The Jesuit debate team ended the first semester strong, shining at tournaments around the city, state, and country. In mid-November, Jesuit debate team members showed the national competition their will to win and continue succeeding at Glenbrooks High School in Chicago.

At the Glenbrooks tournament, the team of Adam Wiechman ’15 and Bennett Harrison ’15 won five of their debates and only lost two. The teams of Patrick Bender ’16 and Chandler Dawson ’15, and Joe Hall ’16 and Jake LoRocco ’17, won three debates and lost four.

Bender said the opportunity to face debate teams at the national Glenbrooks tournament helped him and his partner Chandler Dawson ’15 “approach nontraditional and nonstandard affirmatives,” referring to the myriad of possible different plans a debater can present in his or her first speech. “It was an educational experience.” The 3-4 finish for the team of Bender and Dawson was a strong feat for a national tournament—and Bender’s first tournament outside the Dallas circuit this year.

Hall also was glad to participate because “[Glenbrooks] has some of the best competition across the country, and it’s regarded to be the top 200 teams in the country competing,” he said. “Jake and I have done progressively better at our past tournaments, and everything adds up and makes you better at debate.”

Those sentiments proved true as the teams of Hall-LoRocco and Harrison-Wiechman went to a large national tournament held at the University of Texas at Austin on the weekend of December 6. The logistics for the UT tournament make it notably one of the most difficult of the year as debates are held until late Friday night and begin again early Saturday morning. “It’s sort of a death march on the first Friday after three o’clock,” Hall shared, explaining the delays common at the UT tournament.

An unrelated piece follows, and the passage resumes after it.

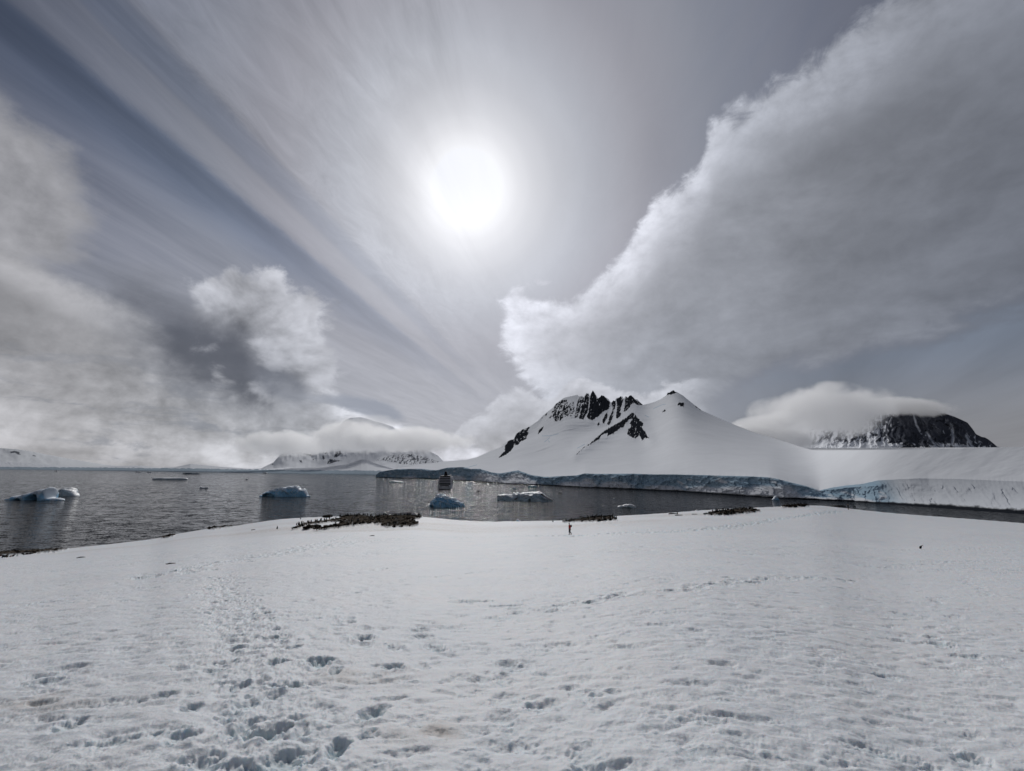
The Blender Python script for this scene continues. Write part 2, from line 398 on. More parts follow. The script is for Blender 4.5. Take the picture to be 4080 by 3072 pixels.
def ground_pt(px, py):
    """world point of the snow slope seen at a photo pixel"""
    u, v = UV(px, py); hh = base_h(u + 0 * _Yg, _Yg); vis = (hh - EYE) / _Yg
    k = np.where(vis >= v)[0]
    Yc = np.interp(u, _cu, _cY)
    Y = _Yg[k[0]] if len(k) and _Yg[k[0]] < Yc else Yc
    return Vector((float(u * Y), float(Y), float(base_h(u, Y))))

def build_snow():
    nc, nr = 1500, 900
    u = np.concatenate([np.linspace(-2.6, -1.28, 60)[:-1], np.linspace(-1.28, 1.28, nc), np.linspace(1.28, 2.6, 60)[1:]])
    a = 1 / np.linspace(1 / 1.55, 1 / 175.0, nr * 3)              # even steps in the view
    b = np.geomspace(1.55, 175, nr * 3); Y = np.sort(np.concatenate([a[::6], b[::6]]))
    Y = np.concatenate([Y, 175 + np.geomspace(0.3, 60, 50)])
    U, YY = np.meshgrid(u, Y); X = U * YY; Hh = base_h(U, YY)
    g = lambda s, *k, **kw: fbm(X / s, YY / (s), *k, **kw)
    near = 1 / (1 + (YY / 30) ** 2)
    hgt = 0.10 * fbm(X / 9, YY / 9, 3, seed=1) * smooth(3, 20, YY) + 0.5 * fbm(X / 45, YY / 38, 2, seed=5) * smooth(20, 70, YY) * (1 - smooth(95, 120, YY))
    # wind and melt relief: soft cups
    w = fbm(X / 0.62 + 0.4 * fbm(X / 1.3, YY / 1.3, 2, seed=9), YY / 0.40, 5, 0.52, seed=2)
    w2 = fbm(X / 0.20, YY / 0.15, 4, 0.55, seed=14)
    patch = 0.45 + 0.9 * smooth(-0.3, 0.4, fbm(X / 3.0, YY / 2.4, 3, seed=17))
    hgt += 0.0175 * w * patch + 0.0080 * w2 * smooth(30, 8, YY) * patch - 0.008 * np.abs(fbm(X / 0.75, YY / 0.45, 3, seed=12))
    hgt += 0.013 * fbm(X / 1.9, YY / 1.1, 3, 0.5, seed=15)
    dent = np.zeros_like(X); dirt = np.zeros_like(X)
    rng = np.random.RandomState(11)
    def at(px, py):
        p = ground_pt(px, py); return p.x, p.y
    # churned strip of the walked path, tightening away from us
    path = [(1000, 3300, 800), (1080, 3072, 740), (1080, 2850, 560), (1050, 2700, 460), (1000, 2560, 380), (960, 2450, 300), (900, 2380, 220), (860, 2330, 150), (900, 2290, 90)]
    pc = [(at(c, y)[0], at(c, y)[1], (at(c + w_ / 2, y)[0] - at(c - w_ / 2, y)[0]) / 2) for c, y, w_ in path]
    ys = np.array([p[1] for p in pc]); o = np.argsort(ys); ys = ys[o]
    xc = np.interp(YY, ys, np.array([p[0] for p in pc])[o]); hw = np.interp(YY, ys, np.array([p[2] for p in pc])[o])
    pm = (1 - smooth(0.55, 1.15, np.abs(X - xc) / hw + 0.35 * fbm(X / 1.1, YY / 1.1, 3, seed=21))) * (1 - smooth(ys[-1] - 2, ys[-1] + 3, YY))
    ch = fbm(X / 0.30, YY / 0.30, 5, 0.60, seed=31, ridged=True); ch2 = fbm(X / 0.11, YY / 0.11, 3, 0.6, seed=41)
    hgt += 0.8 * pm * (0.026 * (ch - 0.1) + 0.026 * ch2 + 0.010 * fbm(X / .045, YY / .045, 2, seed=35) - 0.02 + 0.03 * fbm(X / .5, YY / .4, 3, seed=33))
    hgt += 0.0022 * fbm(X / .05, YY / .045, 2, seed=36) * smooth(14, 4, YY)
    jag = 0.8 * (0.6 * fbm(X / .09, YY / .07, 3, 0.6, seed=37) + 0.5 * fbm(X / .22, YY / .2, 3, .5, seed=38))
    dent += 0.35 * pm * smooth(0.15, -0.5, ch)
    dirt += 0.12 * smooth(0.25, 0.6, fbm(X / 2.2, YY / 1.4, 4, seed=51)) * smooth(40, 12, YY)
    dirt += 0.05 * smooth(0.1, 0.5, fbm(X / 14, YY / 9, 5, 0.6, seed=57))
    def stamp(x, y, rx, ry, ang, dep, rim=0.25, steep=2.4, tint=0.8):
        r = max(rx, ry) * 2.0
        r0 = np.searchsorted(Y, y - r); r1 = np.searchsorted(Y, y + r)
        if r1 - r0 < 1: return
        ul, uh = (x - r) / y, (x + r) / y
        c0 = np.searchsorted(u, min(ul, (x - r) / (y - min(r, y * .5)))); c1 = np.searchsorted(u, max(uh, (x + r) / max(y - r, y * .5)))
        if c1 - c0 < 1: return
        sx = X[r0:r1, c0:c1] - x; sy = YY[r0:r1, c0:c1] - y; c, s = math.cos(ang), math.sin(ang)
        q = np.sqrt(((sx * c + sy * s) / rx) ** 2 + ((sy * c - sx * s) / ry) ** 2)
        q = q + jag[r0:r1, c0:c1]
        d = np.exp(-np.clip(q, 0, 5) ** steep * 1.2)
        dep = dep * (0.34 + 0.14 * smooth(3, 8, y)); hgt[r0:r1, c0:c1] -= dep * d - dep * rim * np.exp(-((q - 1.45) / 0.32) ** 2)
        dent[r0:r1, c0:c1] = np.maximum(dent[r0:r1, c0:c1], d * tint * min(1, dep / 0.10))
    # deep prints inside the path
    for k in range(330):
        t = rng.rand() ** 0.75; y = ys[0] + (ys[-1] - ys[0]) * (0.008 + 0.99 * t ** 1.25)
        cx = np.interp(y, ys, np.array([p[0] for p in pc])[o]); h_ = np.interp(y, ys, np.array([p[2] for p in pc])[o])
        x = cx + h_ * rng.normal(0, 0.62)
        stamp(x, y, rng.uniform(.04, .11), rng.uniform(.06, .16), rng.normal(0, .6), rng.choice([.02, .035, .06, .11], p=[.4, .3, .2, .1]), 0.25, 2.6)
    # the large holes that can be told apart
    for px, py, rx, ry, dep, ang in [(1345, 2975, .085, .17, .30, .1), (1070, 2910, .17, .15, .26, .3), (940, 2910, .13, .12, .20, 0), (1130, 3020, .22, .17, .24, .4), (1200, 2910, .07, .09, .12, 0),
                                     (1110, 2630, .17, .14, .24, 0), (1275, 2630, .22, .15, .28, .2), (1335, 2670, .08, .20, .18, .2), (1150, 2725, .22, .12, .20, -.1), (1480, 2840, .12, .20, .22, -.3),
                                     (1465, 2920, .10, .10, .14, 0), (1565, 2655, .14, .13, .22, .2), (850, 2670, .14, .10, .15, 0), (760, 2815, .12, .10, .14, 0), (720, 2930, .12, .12, .16, 0), (270, 2885, .12, .2, .16, .5),
                                     (500, 2940, .5, .09, .10, .25), (180, 2715, .30, .12, .13, .15), (170, 2800, .18, .10, .11, 0), (990, 2800, .16, .12, .15, 0), (820, 3030, .16, .12, .14, 0), (640, 2770, .14, .10, .12, 0),
                                     (3510, 2995, .34, .09, .12, -.35), (3860, 3015, .16, .10, .12, 0), (3640, 2860, .30, .07, .07, -.2), (2700, 2855, .25, .06, .05, 0), (2330, 3060, .12, .12, .12, 0), (2790, 2995, .26, .10, .09, .2),
                                     (2190, 2685, .26, .10, .09, 0), (2400, 2750, .22, .05, .06, -.2), (3745, 2563, .30, .16, .14, 0), (3850, 2612, .3, .12, .10, 0), (3000, 2860, .20, .10, .07, 0), (2960, 2935, .2, .1, .07, 0),
                                     (2180, 2810, .20, .16, .08, 0), (2050, 2900, .12, .24, .08, -.5), (1885, 2393, .45, .22, .22, 0), (2010, 2412, .65, .16, .16, .1), (1990, 2460, .4, .2, .12, 0), (1800, 2500, .3, .2, .1, 0),
                                     (2490, 2575, .22, .12, .10, 0), (3550, 2700, .2, .14, .1, 0), (3600, 2450, .3, .25, .12, 0), (2380, 2765, .1, .1, .08, 0)]:
        x, y = at(px, py); stamp(x, y, rx * .85, ry * .9, ang, dep * .8, 0.16, 3.2, 1.0)
    # footprint trails
    def trail(pts, step, rx, ry, dep, jit=0.12, n=1):
        P = [at(a, b) for a, b in pts]
        for i in range(len(P) - 1):
            (x0, y0), (x1, y1) = P[i], P[i + 1]; L = math.hypot(x1 - x0, y1 - y0); k = max(1, int(L / step))
            an = math.atan2(y1 - y0, x1 - x0) - math.pi / 2
            for j in range(k):
                for q in range(n):
                    t = (j + rng.rand() * .4) / k
                    stamp(x0 + (x1 - x0) * t + rng.normal(0, jit * (1 + 1.5 * (n > 1))), y0 + (y1 - y0) * t + rng.normal(0, jit), rx * rng.uniform(.7, 1.3), ry * rng.uniform(.7, 1.3), an, dep * rng.uniform(.5, 1.2), 0.3, 2.4)
    trail([(630, 2300), (900, 2240), (1100, 2203), (1400, 2160), (1700, 2146), (2000, 2136), (2270, 2131), (2500, 2126), (2700, 2118)], 0.5, .22, .30, .16, .3, 3)
    trail([(2100, 2134), (2400, 2122), (2650, 2117), (2850, 2105), (3000, 2085), (3120, 2066), (3250, 2047), (3340, 2036)], 0.5, .28, .40, .22, .45, 4)
    trail([(2380, 2078), (2500, 2100), (2700, 2120), (2900, 2138), (3150, 2160), (3400, 2176), (3668, 2187), (3900, 2192), (4080, 2196)], 0.55, .14, .25, .12, .12, 2)
    trail([(1160, 2184), (1300, 2160), (1420, 2130), (1500, 2105)], 0.5, .16, .25, .14, .1, 2)
    trail([(0, 2425), (300, 2370), (600, 2340), (900, 2290)], 0.55, .13, .22, .08, .15)
    trail([(0, 2418), (180, 2398), (420, 2370)], 0.6, .2, .3, .10, .15)
    trail([(900, 2340), (1300, 2300), (1700, 2240), (2100, 2215), (2500, 2190)], 0.8, .16, .25, .08, .2)
    trail([(1200, 2400), (1500, 2330), (1800, 2290), (2000, 2265)], 0.7, .16, .25, .09, .2, 1)
    trail([(2080, 2440), (2250, 2410), (2450, 2372), (2700, 2350), (2860, 2330), (3050, 2312), (3400, 2312)], 0.45, .15, .22, .12, .12, 2)
    trail([(3980, 2372), (3800, 2376), (3700, 2400), (3760, 2460), (3740, 2560), (3850, 2640), (3900, 2720)], 0.6, .13, .18, .06, .12, 1)
    trail([(3950, 2372), (3860, 2320), (3850, 2290)], 0.6, .14, .18, .06, .12)
    trail([(3500, 2260), (3700, 2245), (3900, 2236), (4080, 2228)], 0.6, .16, .25, .11, .15, 2)
    trail([(3668, 2187), (3850, 2184), (4080, 2180)], 0.6, .16, .25, .10, .2)
    trail([(1900, 2700), (1700, 2600), (1500, 2520), (1350, 2440)], 0.5, .12, .18, .10, .3, 2)
    trail([(2000, 3072), (2060, 2900), (2020, 2760), (1950, 2620)], 0.5, .12, .18, .08, .25, 2)
    # scattered soft pits over the whole near slope
    for k in range(12000):
        y = 2.2 * (60 / 2.2) ** rng.rand(); x = y * rng.uniform(-1.2, 1.2)
        s = rng.uniform(.02, .09) * (1 + y / 30)
        stamp(x, y, s * rng.uniform(1, 2.4), s * rng.uniform(.6, 1.2), rng.uniform(-.3, .5), s * rng.uniform(.12, .50), 0.10, 2.2, 0.6)
    for k in range(2500):
        y = 30 * (125 / 30) ** rng.rand(); x = y * rng.uniform(-1.2, 1.2)
        if base_h(x / y, y) < 1: continue
        stamp(x, y, rng.uniform(.2, .8), rng.uniform(.2, .5), 0, rng.uniform(.03, .12), 0.1, 2.0, 0.5)
    # stained snow round the colonies
    for px, py, rx, ry, s in [(1500, 2100, 60, 9, .7), (1560, 2112, 20, 5, 1.0), (1690, 2085, 14, 5, .9), (1400, 2075, 34, 8, .6), (2420, 2085, 16, 7, .5), (2700, 2052, 12, 5, .4), (2800, 2050, 12, 5, .7), (2560, 2092, 14, 6, .25),
                              (3050, 2030, 10, 4, .4), (3150, 2022, 8, 3, .8), (350, 2196, 10, 6, .6), (1230, 2100, 20, 7, .5), (1460, 2690, .5, .3, .8), (1690, 2930, .35, .2, .5), (1760, 2900, .2, .15, .5), (60, 2830, .9, .5, .45), (220, 2770, .5, .3, .4)]:
        x, y = at(px, py); dirt += s * np.exp(-((X - x) / rx) ** 2 - ((YY - y) / ry) ** 2)
    mud = np.zeros_like(X); far = YY[:, 0] > 95
    fx, fy = project(X[far], YY[far], Hh[far]); wob = 7 * fbm(fx / 12, fy / 4, 4, 0.6, seed=201)
    mf = np.zeros_like(fx)
    for polys in COLONY.values():
        for poly in polys: mf = np.maximum(mf, smooth(-2.2, 2.2, poly_mask(fx, fy, poly) + wob))
    mud[far] = mf; hgt[far] += mf * 0.40
    Z = Hh + hgt * smooth(1.2, 2.2, YY) * (1 - 0.6 * smooth(176, 190, YY))
    P = np.stack([X, YY, Z], -1)
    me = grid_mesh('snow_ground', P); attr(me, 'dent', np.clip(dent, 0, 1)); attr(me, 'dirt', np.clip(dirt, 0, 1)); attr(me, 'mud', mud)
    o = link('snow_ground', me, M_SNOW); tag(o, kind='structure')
    # the slope carries on behind the photographer
    xs = np.linspace(-400, 400, 161); yb = np.concatenate([np.linspace(-300, -4, 60), [-2, 0, 1.2, 1.545]])
    XX, YB = np.meshgrid(xs, yb)
    near_h = base_h(np.clip(XX / 1.55, -2.6, 2.6), 1.55 + 0 * XX)
    ZB = EYE - 1.6 - 0.0 * XX
    edge = np.interp(np.clip(XX / 1.55, -2.6, 2.6), u, Z[0])
    ZB = np.where(YB > 1.5, edge, EYE - 1.75 - 0.004 * np.abs(YB)) + 0.5 * fbm(XX / 30, YB / 30, 3) * smooth(3, 40, np.abs(YB))
    side = smooth(4, 30, np.abs(XX)); ZB = ZB - side * (np.abs(XX) * 0.12) - 0.3 * smooth(1.0, 3.5, np.abs(XX))
    me = grid_mesh('snow_ground', np.stack([XX, YB, ZB], -1)); attr(me, 'dent', 0 * ZB); attr(me, 'dirt', 0 * ZB); attr(me, 'mud', 0 * ZB)
    tag(link('snow_ground', me, M_SNOW), kind='structure')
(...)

Hall and LoRocco went 4-2 at the tournament, their best record at a national tournament this year.

Mr. Dan Lingel, junior counselor and one of the debate coaches, beamed with pride about the debate team’s success at UT. “We’ve had a very successful last month, we qualified a second team officially and now have three teams that have four [state qualifying points].” Two state qualifying points are awarded to debaters when they clear into the elimination rounds of a tournament, and two additional points are awarded for every round the team successfully makes it to, with the final tournament winner earning the most points. “We’ve been making some great progress at the local level and the regional and national level.”

Then Lingel spoke to the success of senior team Harrison-Wiechman: “Adam [Wiechman] and Bennett [Harrison] made it to the top ten, Adam was the tenth best individual speaker out of almost three hundred debaters. I think they’re positioning themselves nicely compared to other teams in the country.”

On the local level, the debate team performed well at the local Creekview tournament on December 6. For Alandro Valdez ’17, Creekview was an exciting tournament because it marked his first time clearing to the elimination rounds at a varsity tournament. While he considered his prospects of making it to the out-rounds something that would require “a miracle” after tough losses at the Hockaday tournament in November, Creekview proved to be a much needed win that Dr. Tracy McFarland, government teacher and varsity debate coach, chalked up to “more practice speeches and hard work” to prepare for the tournament. Valdez placed third at the tournament and the team of Cobler-Valdez earned four state points, their first of the season.

Ethan Tsao ’16 earned two more state points and brought the team of Praneeth Kalva ’16 and Ethan Tsao ’16 to a total of four state points. “We cleared at Creekview and lost in the first elimination round, giving us two points,” he said. To get to that point, Ethan said he had improved significantly from his past performance at his past tournament. “We were a lot more organized in our speeches and how we went about answering things,” he said. “We were a lot more efficient than we were at Hockaday.”

Overall, the debate team has seen their success as a good starting point into the second semester, and with two teams already qualified for the state tournament and many on their way, they see a bright road to the state tournament in 2015, despite Texas’ state tournament being “the hardest state in the country to qualify for.”